- EXERCISE GOAL: Give the data below again exactly as written, without its pictures.

- DATASET EXCERPT:
-- START --

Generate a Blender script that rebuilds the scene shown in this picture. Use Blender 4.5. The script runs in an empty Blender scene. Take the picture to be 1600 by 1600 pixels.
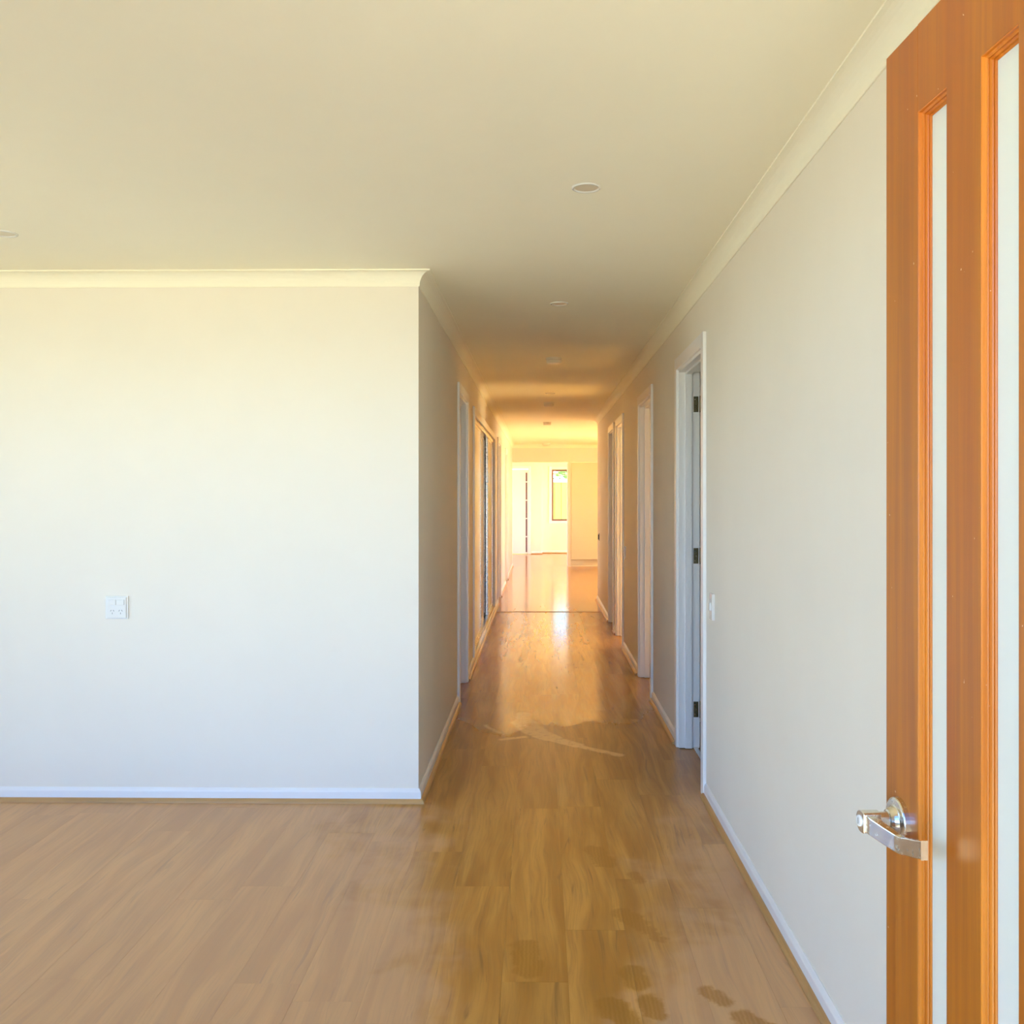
import bpy, bmesh, math, random
from mathutils import Vector, Matrix
random.seed(7)
S = bpy.context.scene
C = S.collection

# ------------------------------------------------------------------ camera
# x = right, y = down the hall, z = up.  Focal length 1500 px on a 1600 px frame.
EYE = 1.384
F_PX = 1500.0
YAW = math.radians(0.8)
cam = bpy.data.cameras.new('camera')
cam.sensor_width = 36.0
cam.lens = 36.0 * F_PX / 1600.0
cam.shift_x = -(44.0 - F_PX * math.tan(YAW)) / 1600.0
cam.shift_y = -24.5 / 1600.0
cam.clip_start = 0.02
camo = bpy.data.objects.new('camera', cam)
camo.location = (0, 0, EYE)
camo.rotation_euler = (math.pi / 2, 0, YAW)
C.objects.link(camo)
S.camera = camo

# ------------------------------------------------------------------ sky, sun, exposure
SKY_STRENGTH = 0.46
SUN_STRENGTH = 25.0
EXPOSURE = 2.2
world = bpy.data.worlds.new('world')
S.world = world
world.use_nodes = True
wn = world.node_tree
bg = wn.nodes['Background']
sky = wn.nodes.new('ShaderNodeTexSky')
sky.sky_type = 'NISHITA'
sky.sun_disc = False
sky.sun_elevation = math.radians(42)
sky.dust_density = 0.2
sky.ozone_density = 8.0
sky.air_density = 0.5
sky.sun_rotation = math.radians(75)
wn.links.new(sky.outputs[0], bg.inputs[0])
bg.inputs[1].default_value = SKY_STRENGTH
sun = bpy.data.lights.new('sun', 'SUN')
sun.energy = SUN_STRENGTH
sun.angle = math.radians(0.6)
sun.color = (1.0, 0.95, 0.58)
suno = bpy.data.objects.new('sun', sun)
sd = Vector((-0.80, -0.10, -0.62)).normalized()
suno.rotation_euler = sd.to_track_quat('-Z', 'Y').to_euler()
suno.location = (12, 14, 12)
C.objects.link(suno)
S.view_settings.view_transform = 'Standard'
S.view_settings.look = 'None'
S.view_settings.gamma = 1.0
S.view_settings.exposure = EXPOSURE
S.view_settings.use_curve_mapping = False
S.cycles.max_bounces = 11
S.cycles.diffuse_bounces = 9
S.cycles.glossy_bounces = 4
S.cycles.transparent_max_bounces = 12
S.cycles.sample_clamp_indirect = 12.0
S.cycles.use_denoising = True


def portal(loc, size_x, size_y, direction):
    """Marks a window opening for sky sampling; gives off no light of its own."""
    l = bpy.data.lights.new('sky_portal', 'AREA')
    l.shape = 'RECTANGLE'
    l.size, l.size_y = size_x, size_y
    l.cycles.is_portal = True
    o = bpy.data.objects.new('sky_portal', l)
    o.location = loc
    o.rotation_euler = Vector(direction).to_track_quat('-Z', 'Z' if abs(direction[2]) < .9 else 'Y').to_euler()
    C.objects.link(o)


# ------------------------------------------------------------------ dimensions
H = 2.40            # ceiling
XR = 0.765          # hall right wall
XL = -0.55          # hall left wall
YF = 4.335          # living room end wall
YIN = 0.45          # inside face of the entry wall
YOUT = 0.22
XLL = -4.7          # living room outer left wall
XRR = 4.0           # house outer right wall
YREC = 12.80        # right hall wall ends, family area opens
YB = 18.90          # bulkhead / far opening
YBACK = 23.40
WT = 0.11

# ------------------------------------------------------------------ node helpers
class NT:
    def __init__(s, name):
        s.m = bpy.data.materials.new(name)
        s.m.use_nodes = True
        s.t = s.m.node_tree
        s.b = s.t.nodes['Principled BSDF']
        s.out = s.t.nodes['Material Output']

    def new(s, kind, **kw):
        n = s.t.nodes.new(kind)
        for k, v in kw.items():
            setattr(n, k, v)
        return n

    def put(s, sock, v):
        if isinstance(v, bpy.types.NodeSocket):
            s.t.links.new(v, sock)
        else:
            sock.default_value = v

    def math(s, op, a, b=0.0, c=0.0, clamp=False):
        n = s.new('ShaderNodeMath', operation=op, use_clamp=clamp)
        s.put(n.inputs[0], a); s.put(n.inputs[1], b); s.put(n.inputs[2], c)
        return n.outputs[0]

    def vmath(s, op, a, b=(0, 0, 0)):
        n = s.new('ShaderNodeVectorMath', operation=op)
        s.put(n.inputs[0], a)
        if op == 'SCALE':
            s.put(n.inputs['Scale'], b)
        else:
            s.put(n.inputs[1], b)
        return n.outputs['Value'] if op in ('DOT_PRODUCT', 'LENGTH', 'DISTANCE') else n.outputs[0]

    def smooth(s, v, lo, hi, a=0.0, b=1.0):
        n = s.new('ShaderNodeMapRange', interpolation_type='SMOOTHSTEP')
        s.put(n.inputs[0], v)
        for i, q in zip((1, 2, 3, 4), (lo, hi, a, b)):
            s.put(n.inputs[i], q)
        return n.outputs[0]

    def lin(s, v, lo, hi, a=0.0, b=1.0):
        n = s.new('ShaderNodeMapRange')
        s.put(n.inputs[0], v)
        for i, q in zip((1, 2, 3, 4), (lo, hi, a, b)):
            s.put(n.inputs[i], q)
        return n.outputs[0]

    def noise(s, vec, scale, detail=3.0, rough=0.5, dist=0.0):
        n = s.new('ShaderNodeTexNoise')
        s.put(n.inputs['Vector'], vec)
        n.inputs['Scale'].default_value = scale
        n.inputs['Detail'].default_value = detail
        n.inputs['Roughness'].default_value = rough
        n.inputs['Distortion'].default_value = dist
        return n.outputs[0]

    def mix(s, f, a, b, mode='MIX'):
        n = s.new('ShaderNodeMix', data_type='RGBA', blend_type=mode)
        s.put(n.inputs[0], f)
        for i, q in ((6, a), (7, b)):
            if not isinstance(q, bpy.types.NodeSocket) and len(q) == 3:
                q = (*q, 1)
            s.put(n.inputs[i], q)
        return n.outputs[2]

    def pos(s):
        return s.new('ShaderNodeNewGeometry').outputs['Position']

    def objpos(s):
        return s.new('ShaderNodeTexCoord').outputs['Object']

    def bump(s, h, strength, dist):
        n = s.new('ShaderNodeBump')
        n.inputs['Strength'].default_value = strength
        n.inputs['Distance'].default_value = dist
        s.put(n.inputs['Height'], h)
        s.t.links.new(n.outputs[0], s.b.inputs['Normal'])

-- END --

- FINISHED ANSWER:
Generate a Blender script that rebuilds the scene shown in this picture. Use Blender 4.5. The script runs in an empty Blender scene. Take the picture to be 1600 by 1600 pixels.
import bpy, bmesh, math, random
from mathutils import Vector, Matrix
random.seed(7)
S = bpy.context.scene
C = S.collection

# ------------------------------------------------------------------ camera
# x = right, y = down the hall, z = up.  Focal length 1500 px on a 1600 px frame.
EYE = 1.384
F_PX = 1500.0
YAW = math.radians(0.8)
cam = bpy.data.cameras.new('camera')
cam.sensor_width = 36.0
cam.lens = 36.0 * F_PX / 1600.0
cam.shift_x = -(44.0 - F_PX * math.tan(YAW)) / 1600.0
cam.shift_y = -24.5 / 1600.0
cam.clip_start = 0.02
camo = bpy.data.objects.new('camera', cam)
camo.location = (0, 0, EYE)
camo.rotation_euler = (math.pi / 2, 0, YAW)
C.objects.link(camo)
S.camera = camo

# ------------------------------------------------------------------ sky, sun, exposure
SKY_STRENGTH = 0.46
SUN_STRENGTH = 25.0
EXPOSURE = 2.2
world = bpy.data.worlds.new('world')
S.world = world
world.use_nodes = True
wn = world.node_tree
bg = wn.nodes['Background']
sky = wn.nodes.new('ShaderNodeTexSky')
sky.sky_type = 'NISHITA'
sky.sun_disc = False
sky.sun_elevation = math.radians(42)
sky.dust_density = 0.2
sky.ozone_density = 8.0
sky.air_density = 0.5
sky.sun_rotation = math.radians(75)
wn.links.new(sky.outputs[0], bg.inputs[0])
bg.inputs[1].default_value = SKY_STRENGTH
sun = bpy.data.lights.new('sun', 'SUN')
sun.energy = SUN_STRENGTH
sun.angle = math.radians(0.6)
sun.color = (1.0, 0.95, 0.58)
suno = bpy.data.objects.new('sun', sun)
sd = Vector((-0.80, -0.10, -0.62)).normalized()
suno.rotation_euler = sd.to_track_quat('-Z', 'Y').to_euler()
suno.location = (12, 14, 12)
C.objects.link(suno)
S.view_settings.view_transform = 'Standard'
S.view_settings.look = 'None'
S.view_settings.gamma = 1.0
S.view_settings.exposure = EXPOSURE
S.view_settings.use_curve_mapping = False
S.cycles.max_bounces = 11
S.cycles.diffuse_bounces = 9
S.cycles.glossy_bounces = 4
S.cycles.transparent_max_bounces = 12
S.cycles.sample_clamp_indirect = 12.0
S.cycles.use_denoising = True


def portal(loc, size_x, size_y, direction):
    """Marks a window opening for sky sampling; gives off no light of its own."""
    l = bpy.data.lights.new('sky_portal', 'AREA')
    l.shape = 'RECTANGLE'
    l.size, l.size_y = size_x, size_y
    l.cycles.is_portal = True
    o = bpy.data.objects.new('sky_portal', l)
    o.location = loc
    o.rotation_euler = Vector(direction).to_track_quat('-Z', 'Z' if abs(direction[2]) < .9 else 'Y').to_euler()
    C.objects.link(o)


# ------------------------------------------------------------------ dimensions
H = 2.40            # ceiling
XR = 0.765          # hall right wall
XL = -0.55          # hall left wall
YF = 4.335          # living room end wall
YIN = 0.45          # inside face of the entry wall
YOUT = 0.22
XLL = -4.7          # living room outer left wall
XRR = 4.0           # house outer right wall
YREC = 12.80        # right hall wall ends, family area opens
YB = 18.90          # bulkhead / far opening
YBACK = 23.40
WT = 0.11

# ------------------------------------------------------------------ node helpers
class NT:
    def __init__(s, name):
        s.m = bpy.data.materials.new(name)
        s.m.use_nodes = True
        s.t = s.m.node_tree
        s.b = s.t.nodes['Principled BSDF']
        s.out = s.t.nodes['Material Output']

    def new(s, kind, **kw):
        n = s.t.nodes.new(kind)
        for k, v in kw.items():
            setattr(n, k, v)
        return n

    def put(s, sock, v):
        if isinstance(v, bpy.types.NodeSocket):
            s.t.links.new(v, sock)
        else:
            sock.default_value = v

    def math(s, op, a, b=0.0, c=0.0, clamp=False):
        n = s.new('ShaderNodeMath', operation=op, use_clamp=clamp)
        s.put(n.inputs[0], a); s.put(n.inputs[1], b); s.put(n.inputs[2], c)
        return n.outputs[0]

    def vmath(s, op, a, b=(0, 0, 0)):
        n = s.new('ShaderNodeVectorMath', operation=op)
        s.put(n.inputs[0], a)
        if op == 'SCALE':
            s.put(n.inputs['Scale'], b)
        else:
            s.put(n.inputs[1], b)
        return n.outputs['Value'] if op in ('DOT_PRODUCT', 'LENGTH', 'DISTANCE') else n.outputs[0]

    def smooth(s, v, lo, hi, a=0.0, b=1.0):
        n = s.new('ShaderNodeMapRange', interpolation_type='SMOOTHSTEP')
        s.put(n.inputs[0], v)
        for i, q in zip((1, 2, 3, 4), (lo, hi, a, b)):
            s.put(n.inputs[i], q)
        return n.outputs[0]

    def lin(s, v, lo, hi, a=0.0, b=1.0):
        n = s.new('ShaderNodeMapRange')
        s.put(n.inputs[0], v)
        for i, q in zip((1, 2, 3, 4), (lo, hi, a, b)):
            s.put(n.inputs[i], q)
        return n.outputs[0]

    def noise(s, vec, scale, detail=3.0, rough=0.5, dist=0.0):
        n = s.new('ShaderNodeTexNoise')
        s.put(n.inputs['Vector'], vec)
        n.inputs['Scale'].default_value = scale
        n.inputs['Detail'].default_value = detail
        n.inputs['Roughness'].default_value = rough
        n.inputs['Distortion'].default_value = dist
        return n.outputs[0]

    def mix(s, f, a, b, mode='MIX'):
        n = s.new('ShaderNodeMix', data_type='RGBA', blend_type=mode)
        s.put(n.inputs[0], f)
        for i, q in ((6, a), (7, b)):
            if not isinstance(q, bpy.types.NodeSocket) and len(q) == 3:
                q = (*q, 1)
            s.put(n.inputs[i], q)
        return n.outputs[2]

    def pos(s):
        return s.new('ShaderNodeNewGeometry').outputs['Position']

    def objpos(s):
        return s.new('ShaderNodeTexCoord').outputs['Object']

    def bump(s, h, strength, dist):
        n = s.new('ShaderNodeBump')
        n.inputs['Strength'].default_value = strength
        n.inputs['Distance'].default_value = dist
        s.put(n.inputs['Height'], h)
        s.t.links.new(n.outputs[0], s.b.inputs['Normal'])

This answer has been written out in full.